== INSTRUCTIONS TO FOLLOW ==
Write out the complete material exactly as it stands.
========================================================================
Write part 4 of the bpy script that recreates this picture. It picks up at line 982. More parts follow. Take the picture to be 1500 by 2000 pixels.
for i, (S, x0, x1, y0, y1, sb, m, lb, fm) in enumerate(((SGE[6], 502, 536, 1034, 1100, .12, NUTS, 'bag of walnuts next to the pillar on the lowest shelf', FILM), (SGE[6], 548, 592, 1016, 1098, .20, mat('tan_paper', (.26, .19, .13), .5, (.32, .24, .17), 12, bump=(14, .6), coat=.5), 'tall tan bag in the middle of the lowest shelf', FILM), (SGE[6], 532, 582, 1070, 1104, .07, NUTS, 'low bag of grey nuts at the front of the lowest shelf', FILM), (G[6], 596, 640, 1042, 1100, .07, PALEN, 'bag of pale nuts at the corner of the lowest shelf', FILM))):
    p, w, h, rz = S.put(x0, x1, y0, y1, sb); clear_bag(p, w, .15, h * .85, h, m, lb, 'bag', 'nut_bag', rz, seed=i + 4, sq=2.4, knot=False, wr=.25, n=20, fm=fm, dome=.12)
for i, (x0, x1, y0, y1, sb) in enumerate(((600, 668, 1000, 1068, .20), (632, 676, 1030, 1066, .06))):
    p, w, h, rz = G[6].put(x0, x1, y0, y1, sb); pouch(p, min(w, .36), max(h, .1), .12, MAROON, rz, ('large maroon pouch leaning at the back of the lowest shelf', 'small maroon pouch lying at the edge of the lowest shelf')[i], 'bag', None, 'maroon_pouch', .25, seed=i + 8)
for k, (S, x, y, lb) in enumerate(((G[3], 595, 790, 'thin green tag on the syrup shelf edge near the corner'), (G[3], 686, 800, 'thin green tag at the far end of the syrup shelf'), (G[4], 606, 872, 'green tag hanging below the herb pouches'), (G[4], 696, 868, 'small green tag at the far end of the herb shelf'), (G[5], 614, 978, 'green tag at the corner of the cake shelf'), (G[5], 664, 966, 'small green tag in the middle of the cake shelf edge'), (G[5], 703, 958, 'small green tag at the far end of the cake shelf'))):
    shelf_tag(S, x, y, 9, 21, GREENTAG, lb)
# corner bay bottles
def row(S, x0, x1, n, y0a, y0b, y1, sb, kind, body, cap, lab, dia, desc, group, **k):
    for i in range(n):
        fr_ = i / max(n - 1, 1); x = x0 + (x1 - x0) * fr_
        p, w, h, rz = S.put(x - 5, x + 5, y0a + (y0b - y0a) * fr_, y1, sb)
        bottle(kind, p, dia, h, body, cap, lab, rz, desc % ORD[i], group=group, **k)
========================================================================
== OUTPUT ==
Write part 4 of the bpy script that recreates this picture. It picks up at line 982. More parts follow. Take the picture to be 1500 by 2000 pixels.
for i, (S, x0, x1, y0, y1, sb, m, lb, fm) in enumerate(((SGE[6], 502, 536, 1034, 1100, .12, NUTS, 'bag of walnuts next to the pillar on the lowest shelf', FILM), (SGE[6], 548, 592, 1016, 1098, .20, mat('tan_paper', (.26, .19, .13), .5, (.32, .24, .17), 12, bump=(14, .6), coat=.5), 'tall tan bag in the middle of the lowest shelf', FILM), (SGE[6], 532, 582, 1070, 1104, .07, NUTS, 'low bag of grey nuts at the front of the lowest shelf', FILM), (G[6], 596, 640, 1042, 1100, .07, PALEN, 'bag of pale nuts at the corner of the lowest shelf', FILM))):
    p, w, h, rz = S.put(x0, x1, y0, y1, sb); clear_bag(p, w, .15, h * .85, h, m, lb, 'bag', 'nut_bag', rz, seed=i + 4, sq=2.4, knot=False, wr=.25, n=20, fm=fm, dome=.12)
for i, (x0, x1, y0, y1, sb) in enumerate(((600, 668, 1000, 1068, .20), (632, 676, 1030, 1066, .06))):
    p, w, h, rz = G[6].put(x0, x1, y0, y1, sb); pouch(p, min(w, .36), max(h, .1), .12, MAROON, rz, ('large maroon pouch leaning at the back of the lowest shelf', 'small maroon pouch lying at the edge of the lowest shelf')[i], 'bag', None, 'maroon_pouch', .25, seed=i + 8)
for k, (S, x, y, lb) in enumerate(((G[3], 595, 790, 'thin green tag on the syrup shelf edge near the corner'), (G[3], 686, 800, 'thin green tag at the far end of the syrup shelf'), (G[4], 606, 872, 'green tag hanging below the herb pouches'), (G[4], 696, 868, 'small green tag at the far end of the herb shelf'), (G[5], 614, 978, 'green tag at the corner of the cake shelf'), (G[5], 664, 966, 'small green tag in the middle of the cake shelf edge'), (G[5], 703, 958, 'small green tag at the far end of the cake shelf'))):
    shelf_tag(S, x, y, 9, 21, GREENTAG, lb)
# corner bay bottles
def row(S, x0, x1, n, y0a, y0b, y1, sb, kind, body, cap, lab, dia, desc, group, **k):
    for i in range(n):
        fr_ = i / max(n - 1, 1); x = x0 + (x1 - x0) * fr_
        p, w, h, rz = S.put(x - 5, x + 5, y0a + (y0b - y0a) * fr_, y1, sb)
        bottle(kind, p, dia, h, body, cap, lab, rz, desc % ORD[i], group=group, **k)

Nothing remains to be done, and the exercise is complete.